Because, Musgrave reports, the advocacy group Vote Yes for Parks (formed explicitly to market the Parks Tax) states that there is no opposition to their proposal! No opposition? An 83% success rate? One wonders why we are even bothering to vote on this fait accompli!
(Quick. Do a thought experiment with me, blue dot progressives: a Donald Trump Super PAC says there is no opposition to his views on the border wall. Does an opposition exist? Musgrave says no, apparently. TINO. There is no opposition. We must believe the SuperPACS.)
Previously, when coverage like this has been circulated by local media, Shattizens ate the dog food. We were generally OK with the rationale, explained to us by Herald Leader journalists and other civic leaders, to spend $200+ million to hold the “Olympics of Horse Eventing” here, on the received logic that the public subsidies were an investment in boldly transitioning Shattty from “Thoroughbred capital of the world” to “Horse capital of the world.” Or with the rationale that “good urban design” principals of scale and taste underlay the garish $350 million Rupp and Convo Center renovation.
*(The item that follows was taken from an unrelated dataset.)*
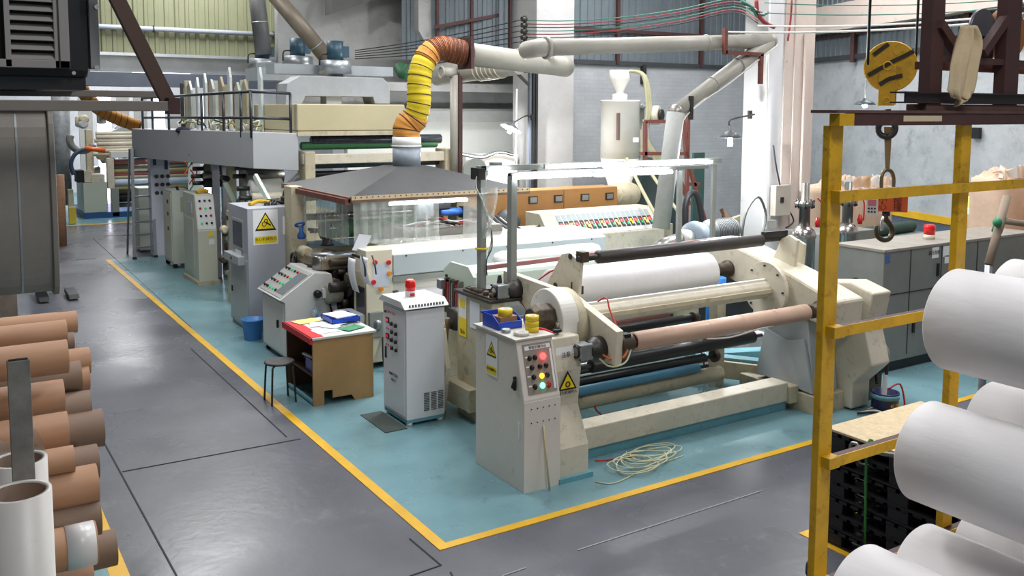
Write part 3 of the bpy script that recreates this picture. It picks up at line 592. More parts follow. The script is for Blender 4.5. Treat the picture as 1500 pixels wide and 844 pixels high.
MB().lathe((1.55, 2.75, .98), (1, 0, 0), [(.11, 0), (.13, .03), (.13, .22), (.09, .26)], 20).build('drive_motor', darkst, G); MB().lathe((1.42, 2.8, .9), (1, 0, 0), [(.05, 0), (.05, .1), (.03, .14)], 12).build('brass_coupling', M('brass', (170, 140, 80), .4, .7), G)
box(1.45, 1.95, 2.2, 2.75, .12, .36).build('gear_case', cream2, G, .01); box(1.8, 2.0, 2.6, 3.3, .2, 1.0).build('inner_plate', cream2, G)
MB().prism([(2.7, .0), (2.6, .5), (2.7, .9), (3.0, .95), (3.3, .8), (3.4, 0)], 'X', 1.4, 1.46).build('curved_guard', cream, G, .01)
path([(1.5, 2.75, 1.0), (1.5, 2.8, .7), (1.42, 2.75, .35), (1.4, 2.7, .12)], .025).build('hose', M('brown_hose', (110, 96, 78), .5), G); path([(1.3, 3.3, 1.15), (1.38, 3.2, .9), (1.45, 3.0, .6), (1.36, 2.9, .3)], .02).build('hose', wire_b, G)
def grol(x0, x1, y, z, r, m, nm='guide_roller'):
    o = MB().lathe((x0, y, z), (1, 0, 0), [(r*.7, 0), (r, .012), (r, x1-x0-.012), (r*.7, x1-x0)], 20).build(nm, m, G); cyl((x0-.1, y, z), (x1+.1, y, z), .02, n=10).build('roller_shaft', darkst, o)
grol(1.95, 4.6, 2.75, .66, .08, M('reddish_roller', (150, 96, 88), .4)); grol(1.95, 4.6, 2.8, .46, .07, greenr, 'green_roller'); grol(1.95, 4.6, 2.7, .3, .06, steel, 'steel_roller'); grol(1.95, 4.7, 2.6, .9, .07, black, 'rubber_roller')
box(1.6, 4.7, 2.5, 2.62, .08, .2).build('base_rail', palegreen, G, .01)
box(4.95, 5.1, 2.7, 3.4, 0, 1.3).build('far_side_plate', cream2, G)
r = T('film_roll', 'fluffy white roll lying on the pale green hood in front of the extruder console', 'roll', (3.4, 3.55, 1.5))
MB().lathe((2.6, 3.62, 1.41), (1, 0, 0), [(.03, 0), (.08, .04), (.1, .12), (.095, .7), (.105, 1.2), (.098, 1.5), (.07, 1.58)], 28).build('wound_web', papr, r)
box(2.6, 4.3, 3.47, 3.77, .9, 1.315).build('roll_cradle', palegreen, r)
# ================================================================== CALENDER WITH SCREEN CABINET
K = T('calender_unit', 'white and grey covered calender with screen cabinet, red and orange knobs and clipped papers', 'machine', (2.6, 4.8, 0))
KY = 4.6
kx0 = at(537, 460, Y=KY).x; kx1 = at(573, 400, Y=KY).x; kyb = at(519, 400, X=kx0).y; kz = at(545, 367, Y=KY).z
box(kx0, kx1+.02, KY, kyb, .42, kz).build('operator_cabinet', M('ivory_cabinet', (222, 214, 190), .4, var=.04), K, .01)
box(kx0+.02, kx1+.25, KY-.02, kyb, .08, .42).build('cabinet_foot', M('ivory_cabinet', (222, 214, 190), .4), K, .01)
kr = at(888, 350, Y=KY).x; ka = at(573, 372, Y=KY).z; kb = at(573, 404, Y=KY).z; kb2 = at(888, 363, Y=KY).z; ka2 = at(888, 346, Y=KY).z
kt = at(573, 360, Y=KY+.35).z
MB().prism([(KY+.02, (ka+ka2)/2), (KY+.35, kt+.01), (KY+.9, kt+.01), (KY+.9, .95), (KY+.02, .95)], 'X', kx1+.02, kr).build('long_white_cover', M('ivory_cover', (206, 202, 190), .45, var=.05), K, .01)
box(kx1+.03, kr-.02, KY-.01, KY+.02, kb, (ka+ka2)/2-.01).build('grey_panel', M('pale_blue_grey_panel', (184, 194, 196), .4, var=.03), K, .004)
box(kx1+.02, kr, KY-.02, KY+.3, kb-.08, kb-.015).build('cover_lower_rail', greyd, K)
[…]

Or with the naming an apparently private park and bike trail as a “commons,” or that these private Commons helped in any way to solve the city’s alternative transportation woes.
With the Parks Tax proposal, though, Shattizens do not appear to be eating the dog food. Read all the way to the end of Musgrave’s pathetically biased reporting, and then take a look at the comments. Sixteen of them in all. For the Herald Leader, which at best can expect 1-2 reader comments for its news articles, this approaches Reddit territory for engagement.
Shattizens are quite capable of registering dissenting ideas on their own, without the aid of a $260,000 publicly registered advocy group. Who knew!
These viewpoints are not homogenous. They reflect a diversity of opinions, not the yes/no binary foisted upon us by the Parks Tax group. I’ve screenshotted some below, because people voting on the Parks Tax should be informed about the views of their neighbors, not just the rich folks with enough spare money to form official advocacy groups as a means of laundering their exclusive views into our city’s official public record.
That these other viewpoints have been overlooked is doubtless a signal that our local news organizations are failing in much the same way as our national publications are. Either our local news writers are too dumb or too captured to register viewpoints that differ from theirs. Not only does this damage their own profession by trampling over its ethical standards for reporting, the omission of dissent can only, to paraphrase Parks Tax supporter CivicTown, lead to a damaging of our own community’s civic health.